By spawning these hybrid surfels only in regions with high ambient occlusion, the method allows controllable tradeoff between surfel redundancy and lighting accuracy.
The system was implemented in DirectX 12 (DXR) on MiniEngine, with custom HLSL shaders.
Surfel-Based GI (Baseline)
HBIL Integration
To address overspawning and missing near-field detail, I integrated Horizon-Based Indirect Lighting (HBIL) into the surfel GI pipeline.
- Near-field contribution: HBIL reuses horizon sampling to approximate diffuse indirect light in regions where surfels are inefficient (dense foliage, fine detail).
- Far-field estimation: The algorithm also generates bent normals and bent cones, which serve as predictors of incoming far-field radiance.
- Engine integration: The implementation was adapted to MiniEngine’s deferred rendering pipeline, requiring adjustments for right-handed coordinates and on-the-fly G-buffer linearization.

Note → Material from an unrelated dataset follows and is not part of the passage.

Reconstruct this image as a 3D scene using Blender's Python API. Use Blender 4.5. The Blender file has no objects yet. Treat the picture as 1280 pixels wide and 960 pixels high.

- Noise reduction: Sampling ranges were constrained, and HBIL results were blended with surfel irradiance to improve stability.
(Left) HBIL near-field irradiacne (Right) Far-field radiance estimation via bent cones
Near-Far Surfel Sphere (NFSS)
Building on HBIL’s bent-cone output, I designed a novel structure: the Near-Far Surfel Sphere (NFSS).
- Hybrid structure: Each NFSS stores a spherical region for near-field contributions (computed via HBIL) and a phantom far-field surfel (FSS) reconstructed from the bent cone to account for global illumination contributions.
- Selective spawning: NFSS instances are placed in regions of high occlusion, guided by a combination of SSAO values and bent-cone aperture.
- Impact: This approach reduced overspawning in dense or concave areas while preserving perceptual lighting quality.
(Left) general case of surfel coverage (Right) the “perfect” case coverage with the NSFF structure
(Left) debug view of the NFSS structure in-engine (Right) interactive debug view on mouse cursor
Blending and Confidence Heuristics
To prevent double counting of irradiance:
- Implemented confidence blending between surfel and HBIL outputs.
- Adjusted blending weights based on SSAO and surfel density.
- Ensured HBIL acted as an augmenting term, not a competing one.
Future Work
- Interleaved/denoised HBIL to reduce GPU cost.
- More adaptive spawning/recycling heuristics (SSAO + bent-cone + surfel density).
- Quantitative validation against ray-traced ground truth.